● Problem to work on:
Your task is to quote the listing below exactly, beginning with its first line and ending on the line bearing "cos, sin, rad".

# # # # #

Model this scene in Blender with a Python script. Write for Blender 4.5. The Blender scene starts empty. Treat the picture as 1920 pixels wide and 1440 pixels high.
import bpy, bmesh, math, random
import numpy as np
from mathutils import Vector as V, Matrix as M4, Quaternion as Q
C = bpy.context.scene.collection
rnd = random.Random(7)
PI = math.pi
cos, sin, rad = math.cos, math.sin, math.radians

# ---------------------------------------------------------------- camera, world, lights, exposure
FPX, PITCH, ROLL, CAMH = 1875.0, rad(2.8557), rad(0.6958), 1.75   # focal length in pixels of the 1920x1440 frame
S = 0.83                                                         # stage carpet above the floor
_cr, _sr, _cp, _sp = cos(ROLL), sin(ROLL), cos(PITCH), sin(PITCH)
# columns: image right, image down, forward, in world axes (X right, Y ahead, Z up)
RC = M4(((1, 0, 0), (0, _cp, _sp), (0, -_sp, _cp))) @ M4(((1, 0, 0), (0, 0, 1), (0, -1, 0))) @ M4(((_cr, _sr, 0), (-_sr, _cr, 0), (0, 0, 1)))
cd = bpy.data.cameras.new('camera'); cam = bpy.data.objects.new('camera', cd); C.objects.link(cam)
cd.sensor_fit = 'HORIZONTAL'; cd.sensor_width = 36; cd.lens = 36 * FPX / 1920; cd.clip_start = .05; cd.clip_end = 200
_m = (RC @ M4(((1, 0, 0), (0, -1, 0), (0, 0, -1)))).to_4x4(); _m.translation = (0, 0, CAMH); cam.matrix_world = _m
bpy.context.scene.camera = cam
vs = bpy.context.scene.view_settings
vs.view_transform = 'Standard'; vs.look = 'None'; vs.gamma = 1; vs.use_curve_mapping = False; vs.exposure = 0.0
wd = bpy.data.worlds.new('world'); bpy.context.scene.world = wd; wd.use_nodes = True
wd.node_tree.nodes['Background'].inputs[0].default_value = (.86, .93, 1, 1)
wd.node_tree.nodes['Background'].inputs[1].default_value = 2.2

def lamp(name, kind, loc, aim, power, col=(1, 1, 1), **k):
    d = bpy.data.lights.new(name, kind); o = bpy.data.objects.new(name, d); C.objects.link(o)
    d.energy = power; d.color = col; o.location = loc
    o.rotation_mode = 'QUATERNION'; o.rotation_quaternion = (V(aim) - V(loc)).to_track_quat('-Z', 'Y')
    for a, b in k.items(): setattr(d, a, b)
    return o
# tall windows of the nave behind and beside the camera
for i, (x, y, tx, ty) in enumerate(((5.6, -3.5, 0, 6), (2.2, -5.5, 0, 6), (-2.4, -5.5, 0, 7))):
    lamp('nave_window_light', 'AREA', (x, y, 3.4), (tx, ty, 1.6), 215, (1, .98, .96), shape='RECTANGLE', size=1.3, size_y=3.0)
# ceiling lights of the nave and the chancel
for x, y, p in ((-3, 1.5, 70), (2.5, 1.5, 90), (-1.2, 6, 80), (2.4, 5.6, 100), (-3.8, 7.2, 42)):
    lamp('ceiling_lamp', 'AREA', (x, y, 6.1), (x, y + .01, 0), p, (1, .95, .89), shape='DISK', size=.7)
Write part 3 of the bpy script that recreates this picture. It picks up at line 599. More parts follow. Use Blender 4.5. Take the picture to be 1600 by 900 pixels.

# # # # #

● Final answer:
Model this scene in Blender with a Python script. Write for Blender 4.5. The Blender scene starts empty. Treat the picture as 1920 pixels wide and 1440 pixels high.
import bpy, bmesh, math, random
import numpy as np
from mathutils import Vector as V, Matrix as M4, Quaternion as Q
C = bpy.context.scene.collection
rnd = random.Random(7)
PI = math.pi
cos, sin, rad = math.cos, math.sin, math.radians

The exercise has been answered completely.